Полно было морской рыбы. Лежали на прилавке ставрида, скумбрия, рыба-сабля, нототения. Стоила рыба в среднем от 40 до 90 копеек за килограмм. (Соленая килька – 20 копеек). Иногда стихийно возникали очереди за привезенным палтусом или копченой селедкой, но, повторяю, советские люди к очередям привыкли, и особого возмущения это не вызывало. Продукты были, как правило, качественные, за этим следили. Не могу себе представить директора продуктового магазина, который вдруг решил бы одновременно по соседству с колбасой торговать туалетной бумагой или стиральными порошками. Посадили бы его, наверное, сразу.

А вот сыра в обычном обиходе было, кажется, только три сорта: костромской, ярославский, голландский. Это были хорошие сыры. Они могли очень долго лежать в холодильнике и не портились.

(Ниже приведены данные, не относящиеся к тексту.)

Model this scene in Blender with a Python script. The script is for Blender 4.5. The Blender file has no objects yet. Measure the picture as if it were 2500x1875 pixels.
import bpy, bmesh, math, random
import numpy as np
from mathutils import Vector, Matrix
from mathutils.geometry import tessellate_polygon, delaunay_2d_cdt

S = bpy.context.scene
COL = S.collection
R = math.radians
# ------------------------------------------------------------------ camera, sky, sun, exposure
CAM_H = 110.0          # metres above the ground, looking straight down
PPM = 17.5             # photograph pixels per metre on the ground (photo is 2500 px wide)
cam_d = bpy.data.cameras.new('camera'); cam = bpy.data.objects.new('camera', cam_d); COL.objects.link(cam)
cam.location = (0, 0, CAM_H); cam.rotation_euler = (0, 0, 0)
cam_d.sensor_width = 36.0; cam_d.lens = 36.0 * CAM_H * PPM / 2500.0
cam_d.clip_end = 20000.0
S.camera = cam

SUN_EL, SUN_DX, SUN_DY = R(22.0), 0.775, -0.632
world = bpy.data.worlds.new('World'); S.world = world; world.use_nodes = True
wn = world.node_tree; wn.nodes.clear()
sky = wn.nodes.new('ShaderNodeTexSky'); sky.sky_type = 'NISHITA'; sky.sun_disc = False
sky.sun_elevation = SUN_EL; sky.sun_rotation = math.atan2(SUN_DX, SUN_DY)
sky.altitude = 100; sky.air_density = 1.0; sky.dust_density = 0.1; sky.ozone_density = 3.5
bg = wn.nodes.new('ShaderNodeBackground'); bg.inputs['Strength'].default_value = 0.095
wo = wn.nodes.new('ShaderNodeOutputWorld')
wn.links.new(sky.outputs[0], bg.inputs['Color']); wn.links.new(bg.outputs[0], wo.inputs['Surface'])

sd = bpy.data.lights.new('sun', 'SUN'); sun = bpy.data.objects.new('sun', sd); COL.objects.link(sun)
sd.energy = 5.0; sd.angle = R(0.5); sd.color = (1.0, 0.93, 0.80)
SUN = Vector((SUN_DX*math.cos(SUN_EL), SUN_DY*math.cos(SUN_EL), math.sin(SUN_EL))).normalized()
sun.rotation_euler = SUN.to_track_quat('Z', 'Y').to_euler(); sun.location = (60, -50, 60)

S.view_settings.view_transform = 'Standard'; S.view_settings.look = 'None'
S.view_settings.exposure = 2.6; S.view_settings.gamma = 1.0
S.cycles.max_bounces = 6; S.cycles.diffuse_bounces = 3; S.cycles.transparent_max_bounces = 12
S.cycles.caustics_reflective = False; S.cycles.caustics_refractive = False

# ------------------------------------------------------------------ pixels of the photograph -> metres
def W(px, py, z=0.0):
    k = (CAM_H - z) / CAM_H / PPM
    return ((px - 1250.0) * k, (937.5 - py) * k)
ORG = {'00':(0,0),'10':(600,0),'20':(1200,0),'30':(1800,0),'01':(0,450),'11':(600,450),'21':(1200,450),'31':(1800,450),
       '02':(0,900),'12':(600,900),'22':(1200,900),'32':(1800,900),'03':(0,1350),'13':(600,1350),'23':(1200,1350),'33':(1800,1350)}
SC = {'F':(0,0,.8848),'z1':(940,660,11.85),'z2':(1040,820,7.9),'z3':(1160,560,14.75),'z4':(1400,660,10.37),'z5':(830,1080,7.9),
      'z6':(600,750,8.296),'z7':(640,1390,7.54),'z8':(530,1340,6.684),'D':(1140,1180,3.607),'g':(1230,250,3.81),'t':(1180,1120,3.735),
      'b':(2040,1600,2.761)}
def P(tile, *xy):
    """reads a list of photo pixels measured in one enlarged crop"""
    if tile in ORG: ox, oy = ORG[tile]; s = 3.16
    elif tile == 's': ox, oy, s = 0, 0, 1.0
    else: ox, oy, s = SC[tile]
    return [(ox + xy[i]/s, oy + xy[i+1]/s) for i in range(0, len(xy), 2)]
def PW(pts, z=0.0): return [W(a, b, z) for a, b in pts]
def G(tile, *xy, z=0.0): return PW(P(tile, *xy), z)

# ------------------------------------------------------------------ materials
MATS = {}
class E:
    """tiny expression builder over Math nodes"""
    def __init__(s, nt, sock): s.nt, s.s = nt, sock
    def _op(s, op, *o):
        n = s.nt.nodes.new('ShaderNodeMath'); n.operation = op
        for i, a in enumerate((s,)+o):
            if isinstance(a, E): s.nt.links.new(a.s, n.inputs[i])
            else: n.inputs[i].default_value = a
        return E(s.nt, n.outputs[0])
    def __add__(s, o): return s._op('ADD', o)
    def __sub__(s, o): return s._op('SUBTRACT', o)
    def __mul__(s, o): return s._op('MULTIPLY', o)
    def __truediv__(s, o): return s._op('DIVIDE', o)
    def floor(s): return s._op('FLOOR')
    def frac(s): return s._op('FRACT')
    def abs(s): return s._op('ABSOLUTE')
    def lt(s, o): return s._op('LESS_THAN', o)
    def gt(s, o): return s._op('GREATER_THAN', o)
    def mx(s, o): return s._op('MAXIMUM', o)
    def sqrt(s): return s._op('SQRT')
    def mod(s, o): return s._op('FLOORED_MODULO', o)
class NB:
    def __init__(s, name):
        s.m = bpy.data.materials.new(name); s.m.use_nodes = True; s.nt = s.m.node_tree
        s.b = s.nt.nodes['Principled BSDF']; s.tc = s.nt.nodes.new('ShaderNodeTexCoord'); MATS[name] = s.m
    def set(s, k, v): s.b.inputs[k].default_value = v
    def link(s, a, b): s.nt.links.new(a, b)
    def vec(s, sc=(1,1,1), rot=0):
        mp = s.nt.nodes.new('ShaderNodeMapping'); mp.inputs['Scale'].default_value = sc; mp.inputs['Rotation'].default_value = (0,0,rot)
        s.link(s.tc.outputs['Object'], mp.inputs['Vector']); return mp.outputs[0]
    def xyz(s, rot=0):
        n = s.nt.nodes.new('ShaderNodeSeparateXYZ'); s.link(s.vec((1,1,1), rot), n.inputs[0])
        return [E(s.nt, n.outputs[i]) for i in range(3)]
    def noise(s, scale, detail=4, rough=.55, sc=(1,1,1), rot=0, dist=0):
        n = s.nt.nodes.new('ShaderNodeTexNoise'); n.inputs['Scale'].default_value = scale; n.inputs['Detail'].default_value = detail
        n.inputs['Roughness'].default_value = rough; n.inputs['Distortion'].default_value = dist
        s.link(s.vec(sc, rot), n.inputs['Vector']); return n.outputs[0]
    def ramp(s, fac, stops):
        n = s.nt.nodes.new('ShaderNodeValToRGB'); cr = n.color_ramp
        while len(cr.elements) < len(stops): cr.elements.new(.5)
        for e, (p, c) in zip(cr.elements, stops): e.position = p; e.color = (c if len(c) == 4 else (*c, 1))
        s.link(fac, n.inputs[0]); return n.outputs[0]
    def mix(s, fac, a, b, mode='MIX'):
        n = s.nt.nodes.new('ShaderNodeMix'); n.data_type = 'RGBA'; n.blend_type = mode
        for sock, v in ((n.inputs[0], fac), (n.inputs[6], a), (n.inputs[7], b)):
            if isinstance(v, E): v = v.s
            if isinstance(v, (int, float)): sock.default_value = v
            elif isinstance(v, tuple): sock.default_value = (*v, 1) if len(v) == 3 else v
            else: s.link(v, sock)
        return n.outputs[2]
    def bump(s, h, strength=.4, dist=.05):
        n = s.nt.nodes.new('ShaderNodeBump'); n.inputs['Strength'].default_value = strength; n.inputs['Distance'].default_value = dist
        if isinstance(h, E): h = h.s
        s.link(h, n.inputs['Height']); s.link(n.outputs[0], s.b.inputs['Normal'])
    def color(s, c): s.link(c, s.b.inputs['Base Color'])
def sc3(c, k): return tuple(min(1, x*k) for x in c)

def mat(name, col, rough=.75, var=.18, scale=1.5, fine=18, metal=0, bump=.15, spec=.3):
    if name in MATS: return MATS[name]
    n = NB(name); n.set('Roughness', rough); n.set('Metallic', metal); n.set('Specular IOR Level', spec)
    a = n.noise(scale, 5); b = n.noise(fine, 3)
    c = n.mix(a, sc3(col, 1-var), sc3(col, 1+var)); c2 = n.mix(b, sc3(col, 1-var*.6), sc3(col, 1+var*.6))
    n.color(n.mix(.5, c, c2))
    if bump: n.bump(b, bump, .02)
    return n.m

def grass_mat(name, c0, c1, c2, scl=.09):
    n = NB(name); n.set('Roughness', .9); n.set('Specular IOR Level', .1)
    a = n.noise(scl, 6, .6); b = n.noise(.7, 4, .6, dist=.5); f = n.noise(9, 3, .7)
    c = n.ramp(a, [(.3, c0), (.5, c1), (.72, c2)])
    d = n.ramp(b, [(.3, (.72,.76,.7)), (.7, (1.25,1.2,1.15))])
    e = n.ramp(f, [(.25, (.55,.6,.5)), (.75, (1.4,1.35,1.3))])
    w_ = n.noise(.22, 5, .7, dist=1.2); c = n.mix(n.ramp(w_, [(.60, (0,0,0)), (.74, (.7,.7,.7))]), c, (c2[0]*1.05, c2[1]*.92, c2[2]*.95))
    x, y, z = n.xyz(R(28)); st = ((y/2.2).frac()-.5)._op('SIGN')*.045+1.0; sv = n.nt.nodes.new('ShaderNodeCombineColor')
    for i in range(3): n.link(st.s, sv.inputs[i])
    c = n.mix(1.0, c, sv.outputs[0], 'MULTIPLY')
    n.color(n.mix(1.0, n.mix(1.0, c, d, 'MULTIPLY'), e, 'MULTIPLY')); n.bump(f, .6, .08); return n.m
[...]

Бывший колхозный рынок в центре города незаметно стал цивильным. Появились новые павильоны. А еще в начале 60-х пацаны из нашего двора любили бегать сюда, чтобы посмотреть на лошадей, которых собиралось тут великое множество. Колхозники везли на телегах продукты, продавали, и лошади подолгу стояли на коновязях при входе на рынок, ожидая хозяев. У нас были свои любимцы. Мы подкармливали их соленым хлебом, принесенным из дома. Половина двора считала, что самая сильная и быстрая лошадь – это Черт, лохматый жеребец в яблоках. Откуда пошло такое мнение неизвестно, зато было известно, что Черт кусается, поэтому близко подходить к нему опасались.